Foi preciso esperar até à época de 1964-65 para o Real levar uma coça das antigas, no velho Estádio da Luz, frente a um magnífico Benfica: 5-1. O resultado refere-se à primeira mão. No Santiago Bernabéu, o esforço dos madridistas não os levou para além do 2-1. A primeira goleada sofrida em solo britânico, foi na época de 1975-76, com um 1-4 no campo do Derby County. Depois, em casa, a remontada: 5-1. E, até hoje, o Real é bem mais conhecido pelas reviravoltas a seu favor do que contra.
Em 1979-80, o assunto foi feio. Nas meias-finais, frente ao Hamburgo, depois de vencer em Espanha por 2-0, com dois golos de Santillana, um dos melhores cabeceadores da história do futebol, o Real foi a Hamburgo ser humilhado: 1-5, golos de Kaltz (2), Hrubesch (2) e Memering. Um confronto para Klopp tomar nota.
Golos e mais golos. Dois anos mais tarde, outra vez na Alemanha, o país que pior tem recebido a realeza madrilena, depois de ter vencido no Santiago Bernabéu o Kaiserslautern por 3-1 preparou-se para viajar tranquilamente até à Renânia Platinado, mas a viagem teve de tudo menos tranquilidade. O Kaiserslautern esmagou os merengues por conclusivos 5-1 no Fritz-Walter-Stadion nos quartos-de-final. Nada que não voltasse a repetir-se.
Numa fase em que os dois clubes bascos, Athletic Bilbao e Real Sociedad, resolveram dividir entre si os títulos de campeão de Espanha durante quatro anos, o Real caiu para a Taça UEFA. Há que dizer que aproveitou para rechear as vitrinas com duas. A de 1985-86 foi impressionante: nos oitavos de final, depois de ser envergonhado no campo do Borussia Münchengladbach (1-5), reverteu as coisas a seu favor ma segunda mão (4-0); depois, nas meias-finais, respondeu à derrota do Giuseppe Meazza frente ao Inter (1-3) com 5-1 em Madrid, após prolongamento. Mas viriam aí momentos bisonhos: 1987, 1-4 em Munique, nas meias-finais que puseram o Bayern na final de Viena contra o FC Porto; 1989, outra vez nas meias-finais, depois de um empate em casa face ao Milan, derrota em Milão por 0-5; na Taça UEFA de 1992-93, mais uma vitória caseira por 3-1 que descambou em Paris, face ao PSG, por 1-4; em 2009, nos oitavos-de-final, depois de 0-1 em casa, um doloroso 0-4 em Anfield, contra o seu adversário de hoje; nas meias-finais das Champions de 2013, novo 1-4 fora, desta vez batido pelo Borussia de Dortmund, depois de um resultado que parecia bom em Madrid – 2-0.

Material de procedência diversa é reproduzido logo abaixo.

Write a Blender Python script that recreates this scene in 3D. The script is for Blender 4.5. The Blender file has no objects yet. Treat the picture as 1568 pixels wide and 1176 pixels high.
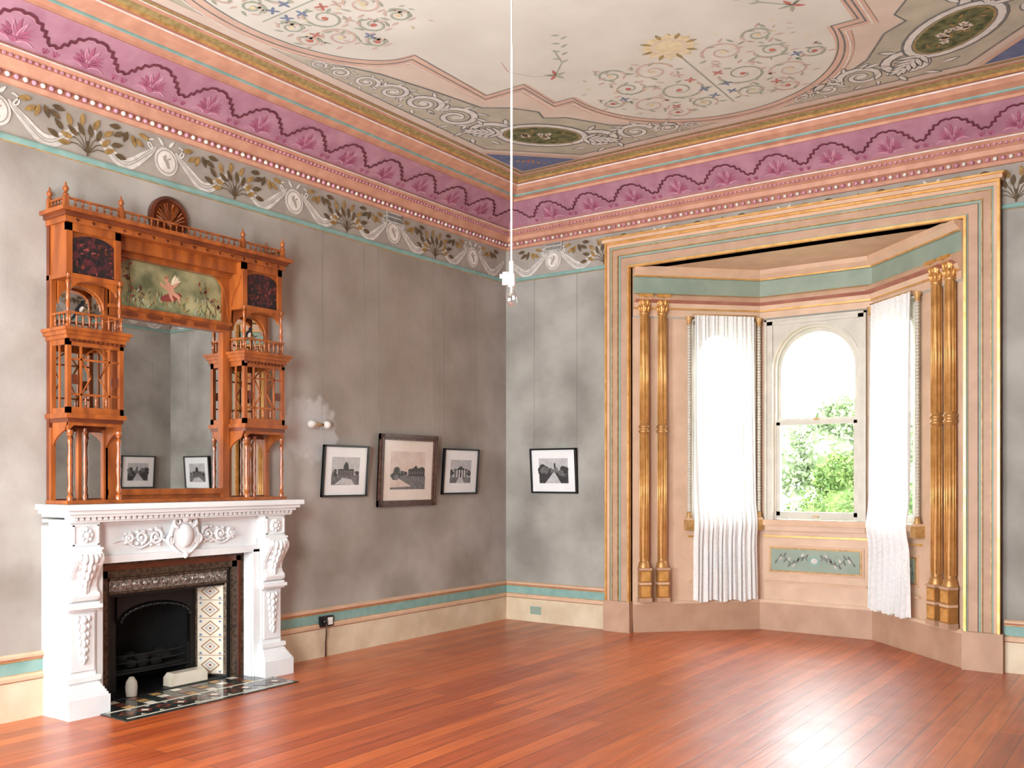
import bpy, bmesh, math, random
from mathutils import Vector, Matrix
random.seed(7)
scene=bpy.context.scene
scene.view_settings.view_transform='Standard'
try: scene.view_settings.look='None'
except Exception: pass
pi=math.pi; cos=math.cos; sin=math.sin

# ------------------------------------------------------------ materials
def lin(c):
    o=[]
    for v in c:
        v=v/255.0
        o.append(v/12.92 if v<=0.04045 else ((v+0.055)/1.055)**2.4)
    return (o[0],o[1],o[2],1.0)
MATS={}
def mat(name,c1,c2=None,scale=6,rough=.6,metal=0,bump=0,bscale=30,stretch=(1,1,1),coat=0,lo=.35,hi=.65,spec=.5,detail=5):
    m=bpy.data.materials.new(name); m.use_nodes=True
    nt=m.node_tree; N=nt.nodes; L=nt.links
    b=N['Principled BSDF']
    b.inputs['Roughness'].default_value=rough
    b.inputs['Metallic'].default_value=metal
    b.inputs['Specular IOR Level'].default_value=spec
    if coat:
        b.inputs['Coat Weight'].default_value=coat
        b.inputs['Coat Roughness'].default_value=.12
    tc=N.new('ShaderNodeTexCoord'); mp=N.new('ShaderNodeMapping')
    mp.inputs['Scale'].default_value=stretch
    L.new(tc.outputs['Object'],mp.inputs['Vector'])
    if c2 is None:
        c2=tuple(max(0,x*.93) for x in c1)
    nz=N.new('ShaderNodeTexNoise'); nz.inputs['Scale'].default_value=scale; nz.inputs['Detail'].default_value=detail
    L.new(mp.outputs[0],nz.inputs['Vector'])
    r=N.new('ShaderNodeValToRGB')
    r.color_ramp.elements[0].position=lo; r.color_ramp.elements[0].color=lin(c1)
    r.color_ramp.elements[1].position=hi; r.color_ramp.elements[1].color=lin(c2)
    L.new(nz.outputs['Fac'],r.inputs['Fac'])
    L.new(r.outputs['Color'],b.inputs['Base Color'])
    if bump:
        n2=N.new('ShaderNodeTexNoise'); n2.inputs['Scale'].default_value=bscale; n2.inputs['Detail'].default_value=4
        L.new(mp.outputs[0],n2.inputs['Vector'])
        bp=N.new('ShaderNodeBump'); bp.inputs['Strength'].default_value=bump; bp.inputs['Distance'].default_value=.01
        L.new(n2.outputs['Fac'],bp.inputs['Height']); L.new(bp.outputs[0],b.inputs['Normal'])
    MATS[name]=m
    return m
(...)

“Quod erat demonstrandum”, como diziam os latinos: eis o que precisava de ser demonstrado. Ou seja, que o empreendimento que o Liverpool tem neste momento pela frente já fez jurisprudência.
Quanto aos de Merseyside, ficaram com espinhas mais atravessadas pelo quase. O seu primeiro sonoro cameback europeu data de 1991-92 na Taça UEFA quando recuperaram de uma derrota de 0-2 em Auxerre para um 3-0 em Anfield. Depois disso, falharam por pouco a alegria das recuperações, também frente a dois clubes franceses: na Taça das Taças de 1996-97, frente ao Paris Saint-Germain – 0-3 fora e 2-0 em casa; e na Taça UEFA de 1997-98, contra o Estrasburgo – outra vez 0-3 fora e 2-0 em casa.

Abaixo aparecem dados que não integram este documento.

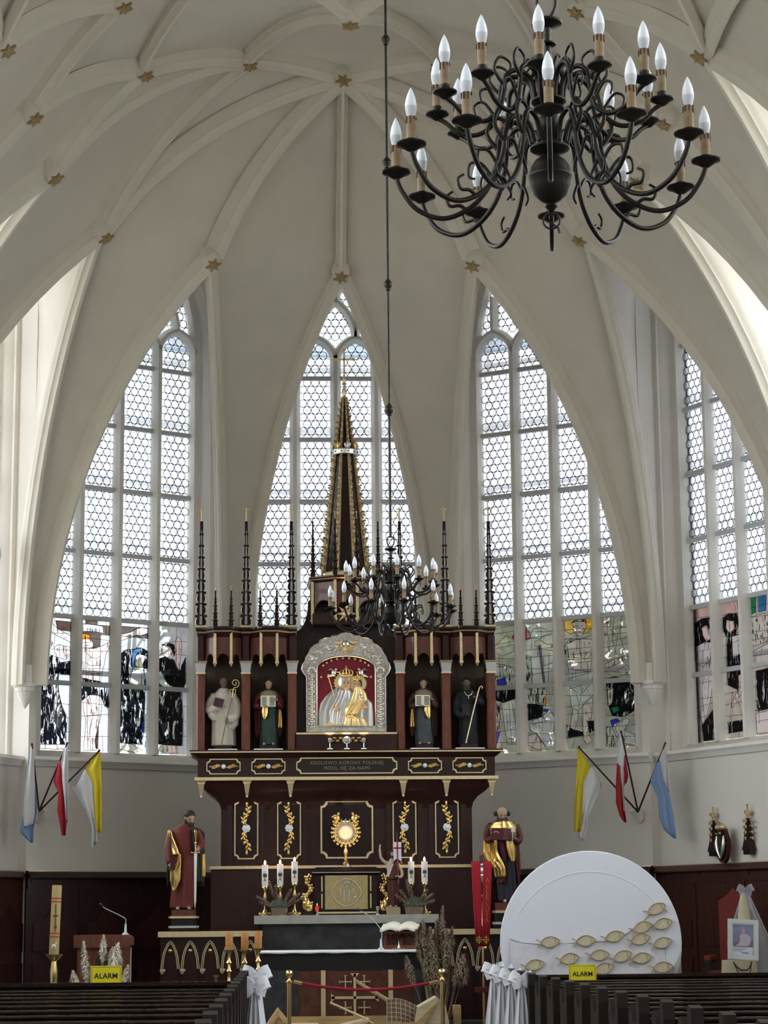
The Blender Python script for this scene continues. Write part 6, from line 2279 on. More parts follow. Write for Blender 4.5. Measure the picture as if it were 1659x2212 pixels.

Que o futebol esquece os números e as estatísticas quando o árbitro faz soar o primeiro apito, esse é um dos axiomas do futebol. Esta noite, em Anfield, não haverá muitos capazes de acertar em cheio no resultado por mais apostas que se façam. Ele é tão imprevisível como uma chuva de Verão em pleno agosto. São assim os embates entre gigantes. Sobretudo entre os maiores de todos os gigantes.